— start DATA PROVIDED —

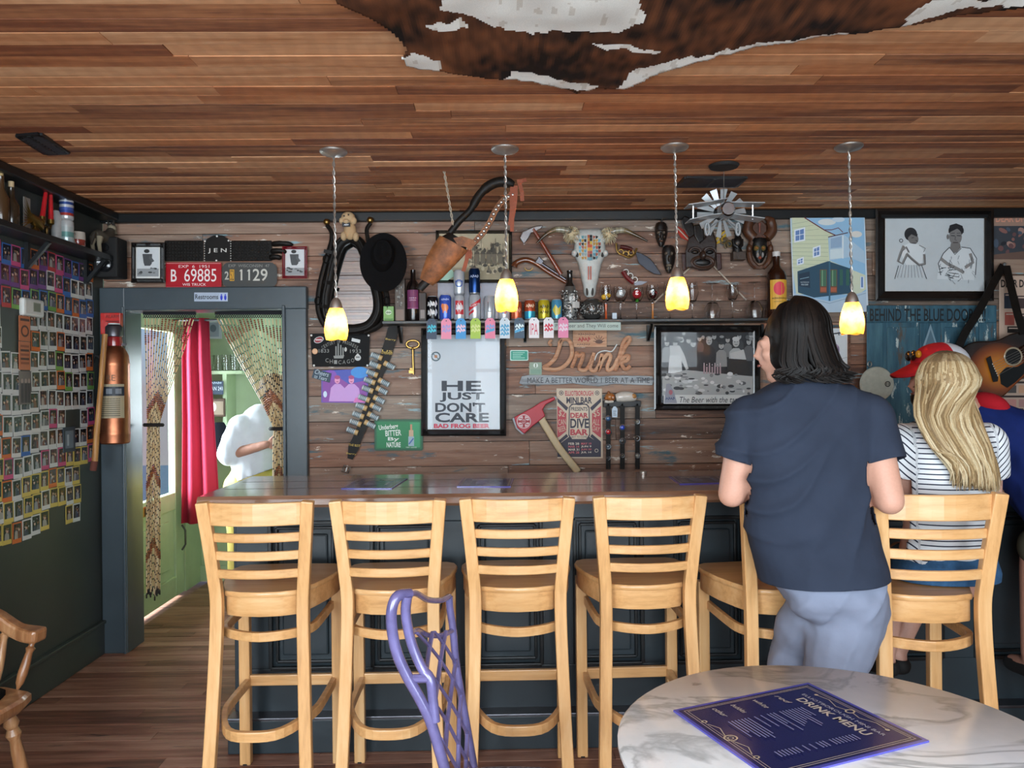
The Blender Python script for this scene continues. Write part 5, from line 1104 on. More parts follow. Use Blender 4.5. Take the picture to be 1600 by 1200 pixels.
# ---- double portrait drawing
def art(a):
    a.rect(1384, 341, 1537, 454, '#cdd3d6')
    K = '#33343a'; G = '#7c8085'
    a.ellp(1423, 366, 10, 10.5, '#2a2a2e', 20); a.ellp(1427, 373, 8, 9, '#7a7674', 18, -.4); a.poly([(1413, 366), (1424, 359), (1434, 366), (1433, 370), (1424, 366), (1416, 374)], '#232327')
    a.line([(1424, 372), (1428, 371)], 1, K); a.line([(1431, 375), (1434, 378)], 1, K); a.line([(1425, 380), (1431, 380)], 1.2, K); a.ring(1408, 376, 2, 3.2, K, 10)
    a.poly([(1412, 384), (1420, 380), (1436, 382), (1446, 394), (1442, 402), (1440, 414), (1416, 414), (1409, 400)], '#e2e6e8')
    for p, w_ in ((((1412, 384), (1407, 396), (1403, 408), (1410, 412), (1417, 398)), 4), (((1444, 397), (1445, 412), (1436, 414), (1424, 404), (1416, 396)), 4), (((1410, 390), (1416, 386), (1420, 394)), 3)): a.line(p, w_, '#8a8684'); a.line([(x+1, y+1.4) for x, y in p], .8, K)
    for k in range(9): a.line([(1408+k*4, 414), (1402+k*5.6, 434)], .7, G)
    a.line([(1404, 415), (1398, 436)], 1, K); a.line([(1440, 414), (1448, 436)], 1, K); a.line([(1436, 383), (1446, 388), (1443, 394)], .8, K)
    a.ellp(1494, 360, 12, 9.5, '#2b2b2f', 20); a.ellp(1493, 370, 10, 13, '#85817f', 20); a.poly([(1482, 364), (1484, 352), (1494, 349), (1504, 353), (1506, 364), (1496, 357)], '#242428'); a.ellp(1481, 370, 2, 4, '#7a7674')
    for x in (1489, 1498): a.line([(x-3, 368), (x+3, 368.5)], 1.3, K); a.line([(x-3, 364.5), (x+3, 364)], .8, K)
    a.line([(1493, 369), (1492, 375), (1495, 375.5)], .8, K); a.line([(1489, 379), (1497, 379)], 1.5, '#4a3f3e'); a.poly([(1486, 380), (1500, 380), (1502, 392), (1490, 396), (1484, 390)], '#7c7876')
    a.poly([(1484, 386), (1474, 396), (1466, 410), (1464, 436), (1522, 438), (1526, 404), (1516, 388), (1502, 386), (1492, 398)], '#dfe3e5'); a.line([(1484, 386), (1474, 396), (1466, 412), (1470, 430)], 1.2, K); a.line([(1502, 386), (1516, 388), (1526, 404), (1524, 430)], 1.2, K); a.line([(1484, 387), (1492, 398), (1502, 388)], 1, K)
    a.line([(1470, 404), (1480, 412), (1496, 420), (1506, 426)], 5, '#8f8b89'); a.line([(1516, 396), (1520, 410), (1508, 418)], 5, '#8f8b89')
    random.seed(5)
    for k in range(36): x, y = R_(1466, 1522), R_(398, 438); a.line([(x, y), (x+R_(-6, 6), y+R_(2, 9))], .6, random.choice([K, G, G]))
    for k in range(14): x, y = R_(1466, 1490), R_(418, 437); a.line([(x, y), (x+R_(4, 12), y+R_(-2, 2))], .9, K)
framed('framed_drawing', 'large dark framed pencil drawing of two children', 1368, 326, 1553, 470, 15, .05, 'frame_black', art)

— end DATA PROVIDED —

## TASK TO CARRY OUT
Omit pictures; set down the rest of the material word for word.

## FULL OUTPUT
The Blender Python script for this scene continues. Write part 5, from line 1104 on. More parts follow. Use Blender 4.5. Take the picture to be 1600 by 1200 pixels.
# ---- double portrait drawing
def art(a):
    a.rect(1384, 341, 1537, 454, '#cdd3d6')
    K = '#33343a'; G = '#7c8085'
    a.ellp(1423, 366, 10, 10.5, '#2a2a2e', 20); a.ellp(1427, 373, 8, 9, '#7a7674', 18, -.4); a.poly([(1413, 366), (1424, 359), (1434, 366), (1433, 370), (1424, 366), (1416, 374)], '#232327')
    a.line([(1424, 372), (1428, 371)], 1, K); a.line([(1431, 375), (1434, 378)], 1, K); a.line([(1425, 380), (1431, 380)], 1.2, K); a.ring(1408, 376, 2, 3.2, K, 10)
    a.poly([(1412, 384), (1420, 380), (1436, 382), (1446, 394), (1442, 402), (1440, 414), (1416, 414), (1409, 400)], '#e2e6e8')
    for p, w_ in ((((1412, 384), (1407, 396), (1403, 408), (1410, 412), (1417, 398)), 4), (((1444, 397), (1445, 412), (1436, 414), (1424, 404), (1416, 396)), 4), (((1410, 390), (1416, 386), (1420, 394)), 3)): a.line(p, w_, '#8a8684'); a.line([(x+1, y+1.4) for x, y in p], .8, K)
    for k in range(9): a.line([(1408+k*4, 414), (1402+k*5.6, 434)], .7, G)
    a.line([(1404, 415), (1398, 436)], 1, K); a.line([(1440, 414), (1448, 436)], 1, K); a.line([(1436, 383), (1446, 388), (1443, 394)], .8, K)
    a.ellp(1494, 360, 12, 9.5, '#2b2b2f', 20); a.ellp(1493, 370, 10, 13, '#85817f', 20); a.poly([(1482, 364), (1484, 352), (1494, 349), (1504, 353), (1506, 364), (1496, 357)], '#242428'); a.ellp(1481, 370, 2, 4, '#7a7674')
    for x in (1489, 1498): a.line([(x-3, 368), (x+3, 368.5)], 1.3, K); a.line([(x-3, 364.5), (x+3, 364)], .8, K)
    a.line([(1493, 369), (1492, 375), (1495, 375.5)], .8, K); a.line([(1489, 379), (1497, 379)], 1.5, '#4a3f3e'); a.poly([(1486, 380), (1500, 380), (1502, 392), (1490, 396), (1484, 390)], '#7c7876')
    a.poly([(1484, 386), (1474, 396), (1466, 410), (1464, 436), (1522, 438), (1526, 404), (1516, 388), (1502, 386), (1492, 398)], '#dfe3e5'); a.line([(1484, 386), (1474, 396), (1466, 412), (1470, 430)], 1.2, K); a.line([(1502, 386), (1516, 388), (1526, 404), (1524, 430)], 1.2, K); a.line([(1484, 387), (1492, 398), (1502, 388)], 1, K)
    a.line([(1470, 404), (1480, 412), (1496, 420), (1506, 426)], 5, '#8f8b89'); a.line([(1516, 396), (1520, 410), (1508, 418)], 5, '#8f8b89')
    random.seed(5)
    for k in range(36): x, y = R_(1466, 1522), R_(398, 438); a.line([(x, y), (x+R_(-6, 6), y+R_(2, 9))], .6, random.choice([K, G, G]))
    for k in range(14): x, y = R_(1466, 1490), R_(418, 437); a.line([(x, y), (x+R_(4, 12), y+R_(-2, 2))], .9, K)
framed('framed_drawing', 'large dark framed pencil drawing of two children', 1368, 326, 1553, 470, 15, .05, 'frame_black', art)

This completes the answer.